### Task to carry out
Please find all lines in the data that hold the string "scene" and copy them.

-- START OF Recorded information --

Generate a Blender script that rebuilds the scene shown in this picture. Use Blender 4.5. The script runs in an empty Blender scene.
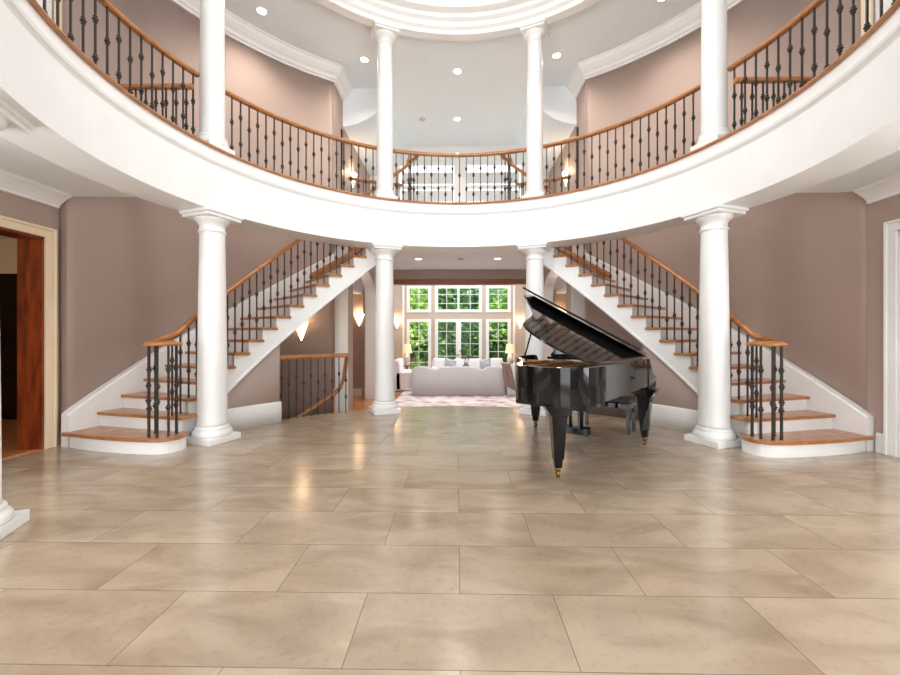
import bpy, bmesh, math, random
from math import sin, cos, pi, radians as R_, sqrt, atan2
from mathutils import Vector, Matrix
random.seed(7)
S = bpy.context.scene
COL = S.collection
CY = 4.1                       # centre of the rotunda (x = 0)
Z2 = 3.8                       # upper floor level
ZL = -0.41                     # sunken living room floor
ZC = 7.0                       # upper ceiling

# ------------------------------------------------------------------ materials
def nodes(name):
    m = bpy.data.materials.new(name); m.use_nodes = True
    nt = m.node_tree; b = nt.nodes['Principled BSDF']
    return m, nt, b
def setp(b, **k):
    for a, v in k.items():
        b.inputs[a.replace('_', ' ')].default_value = v
def c4(c): return (c[0], c[1], c[2], 1)
def srgb(r, g, b):
    f = lambda v: (v/255/12.92) if v/255 <= .04045 else ((v/255+.055)/1.055)**2.4
    return (f(r), f(g), f(b))
def noise_mat(name, ca, cb, scale=6, rough=.5, bump=0, detail=4, stretch=(1, 1, 1), metal=0, coat=0, spec=.5, lo=.35, hi=.65):
    m, nt, b = nodes(name)
    tc = nt.nodes.new('ShaderNodeTexCoord'); mp = nt.nodes.new('ShaderNodeMapping')
    mp.inputs['Scale'].default_value = stretch
    nt.links.new(tc.outputs['Object'], mp.inputs[0])
    n = nt.nodes.new('ShaderNodeTexNoise'); n.inputs['Scale'].default_value = scale; n.inputs['Detail'].default_value = detail
    nt.links.new(mp.outputs[0], n.inputs['Vector'])
    r = nt.nodes.new('ShaderNodeValToRGB'); r.color_ramp.elements[0].position = lo; r.color_ramp.elements[1].position = hi
    r.color_ramp.elements[0].color = c4(ca); r.color_ramp.elements[1].color = c4(cb)
    nt.links.new(n.outputs['Fac'], r.inputs[0]); nt.links.new(r.outputs[0], b.inputs['Base Color'])
    b.inputs['Roughness'].default_value = rough; b.inputs['Metallic'].default_value = metal
    b.inputs['Coat Weight'].default_value = coat; b.inputs['Specular IOR Level'].default_value = spec
    if bump:
        bp = nt.nodes.new('ShaderNodeBump'); bp.inputs['Strength'].default_value = bump; bp.inputs['Distance'].default_value = .01
        nt.links.new(n.outputs['Fac'], bp.inputs['Height']); nt.links.new(bp.outputs[0], b.inputs['Normal'])
    return m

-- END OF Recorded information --

### Reply to the exercise
Generate a Blender script that rebuilds the scene shown in this picture. Use Blender 4.5. The script runs in an empty Blender scene.
S = bpy.context.scene